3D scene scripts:
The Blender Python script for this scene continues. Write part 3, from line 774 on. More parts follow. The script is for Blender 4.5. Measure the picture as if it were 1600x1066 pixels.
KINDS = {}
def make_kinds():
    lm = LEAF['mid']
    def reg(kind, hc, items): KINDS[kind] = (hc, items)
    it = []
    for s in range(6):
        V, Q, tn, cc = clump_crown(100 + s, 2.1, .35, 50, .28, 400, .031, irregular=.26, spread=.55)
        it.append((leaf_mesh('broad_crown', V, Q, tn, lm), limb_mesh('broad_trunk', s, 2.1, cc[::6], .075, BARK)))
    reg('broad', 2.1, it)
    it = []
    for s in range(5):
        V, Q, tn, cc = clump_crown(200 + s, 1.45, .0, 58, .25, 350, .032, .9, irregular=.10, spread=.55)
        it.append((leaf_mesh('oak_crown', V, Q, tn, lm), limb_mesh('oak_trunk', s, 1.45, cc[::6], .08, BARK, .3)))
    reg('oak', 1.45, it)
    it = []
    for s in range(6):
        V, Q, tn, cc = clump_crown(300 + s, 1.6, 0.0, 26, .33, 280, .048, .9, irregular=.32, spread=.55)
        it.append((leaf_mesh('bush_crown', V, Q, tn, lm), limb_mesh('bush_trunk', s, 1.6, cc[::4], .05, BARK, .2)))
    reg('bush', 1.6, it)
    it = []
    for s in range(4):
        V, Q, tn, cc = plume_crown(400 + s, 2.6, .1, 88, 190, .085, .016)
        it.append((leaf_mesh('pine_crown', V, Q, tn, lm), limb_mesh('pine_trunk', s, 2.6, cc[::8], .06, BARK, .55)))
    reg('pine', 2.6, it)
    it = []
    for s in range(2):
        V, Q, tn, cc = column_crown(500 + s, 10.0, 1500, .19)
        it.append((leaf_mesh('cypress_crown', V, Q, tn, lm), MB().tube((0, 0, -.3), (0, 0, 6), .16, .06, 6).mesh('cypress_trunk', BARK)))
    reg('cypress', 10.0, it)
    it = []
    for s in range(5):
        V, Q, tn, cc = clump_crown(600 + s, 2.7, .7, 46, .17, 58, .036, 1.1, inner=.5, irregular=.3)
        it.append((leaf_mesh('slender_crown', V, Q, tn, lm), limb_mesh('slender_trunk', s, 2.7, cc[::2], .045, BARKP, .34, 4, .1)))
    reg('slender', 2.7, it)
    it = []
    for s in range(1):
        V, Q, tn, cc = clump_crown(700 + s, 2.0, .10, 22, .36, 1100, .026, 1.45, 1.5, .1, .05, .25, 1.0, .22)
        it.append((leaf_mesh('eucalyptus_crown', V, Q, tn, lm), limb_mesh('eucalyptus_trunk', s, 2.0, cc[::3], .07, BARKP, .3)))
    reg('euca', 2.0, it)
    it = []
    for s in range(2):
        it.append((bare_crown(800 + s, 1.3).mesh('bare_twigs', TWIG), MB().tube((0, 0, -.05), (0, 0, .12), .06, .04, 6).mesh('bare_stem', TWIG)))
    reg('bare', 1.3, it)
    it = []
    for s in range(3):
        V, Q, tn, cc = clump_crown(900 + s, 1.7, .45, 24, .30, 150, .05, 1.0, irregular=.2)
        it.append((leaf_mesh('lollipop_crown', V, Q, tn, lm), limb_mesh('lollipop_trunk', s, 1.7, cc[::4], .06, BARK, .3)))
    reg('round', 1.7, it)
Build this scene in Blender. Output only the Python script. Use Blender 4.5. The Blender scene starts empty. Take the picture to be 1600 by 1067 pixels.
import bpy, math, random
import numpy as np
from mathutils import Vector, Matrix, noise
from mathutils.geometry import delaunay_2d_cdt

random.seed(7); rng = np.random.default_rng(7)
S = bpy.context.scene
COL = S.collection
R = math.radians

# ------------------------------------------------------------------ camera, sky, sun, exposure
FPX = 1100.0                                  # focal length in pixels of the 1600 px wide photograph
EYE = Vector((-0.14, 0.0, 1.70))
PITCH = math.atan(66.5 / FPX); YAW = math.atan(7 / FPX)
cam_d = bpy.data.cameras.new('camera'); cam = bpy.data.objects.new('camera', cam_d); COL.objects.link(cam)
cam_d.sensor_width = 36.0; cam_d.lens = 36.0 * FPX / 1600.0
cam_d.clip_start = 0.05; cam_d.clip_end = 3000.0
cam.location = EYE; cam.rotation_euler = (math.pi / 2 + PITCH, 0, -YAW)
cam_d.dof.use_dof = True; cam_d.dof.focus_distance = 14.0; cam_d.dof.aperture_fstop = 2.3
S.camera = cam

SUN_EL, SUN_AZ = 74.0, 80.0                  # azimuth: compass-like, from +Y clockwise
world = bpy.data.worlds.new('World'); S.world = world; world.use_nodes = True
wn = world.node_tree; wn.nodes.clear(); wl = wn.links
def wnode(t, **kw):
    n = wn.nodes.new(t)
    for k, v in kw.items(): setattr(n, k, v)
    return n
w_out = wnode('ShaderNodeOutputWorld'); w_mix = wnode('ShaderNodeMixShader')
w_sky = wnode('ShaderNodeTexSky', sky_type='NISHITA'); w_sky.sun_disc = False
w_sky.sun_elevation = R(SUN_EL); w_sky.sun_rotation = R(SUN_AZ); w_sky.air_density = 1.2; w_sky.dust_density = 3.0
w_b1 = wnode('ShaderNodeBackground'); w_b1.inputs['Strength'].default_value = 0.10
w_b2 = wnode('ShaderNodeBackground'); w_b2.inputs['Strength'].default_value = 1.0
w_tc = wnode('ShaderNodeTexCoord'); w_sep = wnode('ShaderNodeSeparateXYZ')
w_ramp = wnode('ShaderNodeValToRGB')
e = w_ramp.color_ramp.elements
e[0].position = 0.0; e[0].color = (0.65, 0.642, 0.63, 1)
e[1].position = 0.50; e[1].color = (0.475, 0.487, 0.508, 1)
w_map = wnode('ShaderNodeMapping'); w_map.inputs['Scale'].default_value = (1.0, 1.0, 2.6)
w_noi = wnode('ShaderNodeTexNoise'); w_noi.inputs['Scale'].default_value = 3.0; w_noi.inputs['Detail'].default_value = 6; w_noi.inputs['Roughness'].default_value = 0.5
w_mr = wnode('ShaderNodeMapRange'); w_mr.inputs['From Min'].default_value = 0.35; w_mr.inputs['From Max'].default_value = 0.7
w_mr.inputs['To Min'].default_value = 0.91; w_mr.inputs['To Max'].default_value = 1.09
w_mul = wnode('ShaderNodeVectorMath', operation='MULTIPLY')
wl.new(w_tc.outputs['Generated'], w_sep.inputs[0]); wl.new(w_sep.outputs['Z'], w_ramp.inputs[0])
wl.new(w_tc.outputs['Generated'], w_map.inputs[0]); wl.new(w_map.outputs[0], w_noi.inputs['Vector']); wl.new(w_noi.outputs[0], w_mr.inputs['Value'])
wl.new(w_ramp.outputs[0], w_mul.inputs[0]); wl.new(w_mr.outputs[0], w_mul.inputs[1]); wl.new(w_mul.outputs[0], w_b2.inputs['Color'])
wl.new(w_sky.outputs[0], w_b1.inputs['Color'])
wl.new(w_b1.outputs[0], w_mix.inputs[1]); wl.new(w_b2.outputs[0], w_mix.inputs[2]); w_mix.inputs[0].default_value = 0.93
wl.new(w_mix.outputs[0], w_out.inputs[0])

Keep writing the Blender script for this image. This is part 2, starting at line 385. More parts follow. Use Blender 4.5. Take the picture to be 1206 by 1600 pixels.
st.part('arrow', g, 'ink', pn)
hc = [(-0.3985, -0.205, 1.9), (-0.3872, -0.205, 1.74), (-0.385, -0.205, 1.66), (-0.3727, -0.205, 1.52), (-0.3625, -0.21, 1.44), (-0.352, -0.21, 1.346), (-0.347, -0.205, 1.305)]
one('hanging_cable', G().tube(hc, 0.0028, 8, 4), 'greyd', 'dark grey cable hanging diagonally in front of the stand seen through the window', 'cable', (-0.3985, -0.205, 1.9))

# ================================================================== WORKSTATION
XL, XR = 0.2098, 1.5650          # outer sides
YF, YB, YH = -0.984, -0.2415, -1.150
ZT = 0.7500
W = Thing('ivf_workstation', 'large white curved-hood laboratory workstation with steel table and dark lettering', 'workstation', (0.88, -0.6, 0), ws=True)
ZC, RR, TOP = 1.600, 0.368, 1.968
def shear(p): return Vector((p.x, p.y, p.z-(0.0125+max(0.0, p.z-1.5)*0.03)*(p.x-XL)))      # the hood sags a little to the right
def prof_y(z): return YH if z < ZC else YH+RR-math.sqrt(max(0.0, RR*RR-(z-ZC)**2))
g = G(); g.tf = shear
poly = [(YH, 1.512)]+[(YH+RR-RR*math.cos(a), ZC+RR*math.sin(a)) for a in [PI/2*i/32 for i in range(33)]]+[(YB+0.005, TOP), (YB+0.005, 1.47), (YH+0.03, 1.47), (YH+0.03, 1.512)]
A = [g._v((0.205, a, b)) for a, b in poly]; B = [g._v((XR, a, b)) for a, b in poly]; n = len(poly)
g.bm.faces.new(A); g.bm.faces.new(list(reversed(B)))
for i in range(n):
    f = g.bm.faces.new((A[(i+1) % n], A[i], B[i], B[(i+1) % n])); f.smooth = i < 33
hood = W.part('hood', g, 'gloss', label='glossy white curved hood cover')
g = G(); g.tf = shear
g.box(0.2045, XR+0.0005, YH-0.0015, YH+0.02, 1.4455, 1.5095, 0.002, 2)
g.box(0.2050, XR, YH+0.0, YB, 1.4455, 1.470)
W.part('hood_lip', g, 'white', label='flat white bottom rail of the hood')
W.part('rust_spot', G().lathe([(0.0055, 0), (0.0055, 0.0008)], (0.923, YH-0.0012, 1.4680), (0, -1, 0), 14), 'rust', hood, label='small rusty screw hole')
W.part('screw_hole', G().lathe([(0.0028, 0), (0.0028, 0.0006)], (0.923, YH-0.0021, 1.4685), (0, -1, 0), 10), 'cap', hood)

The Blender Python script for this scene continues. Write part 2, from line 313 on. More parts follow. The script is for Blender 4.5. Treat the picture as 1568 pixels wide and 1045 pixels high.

SET PROBLEM » Look for lines containing the string "wide" and copy them all.

TASK RESULT »
FPX = 1100.0                                  # focal length in pixels of the 1600 px wide photograph
The Blender Python script for this scene continues. Write part 2, from line 313 on. More parts follow. The script is for Blender 4.5. Treat the picture as 1568 pixels wide and 1045 pixels high.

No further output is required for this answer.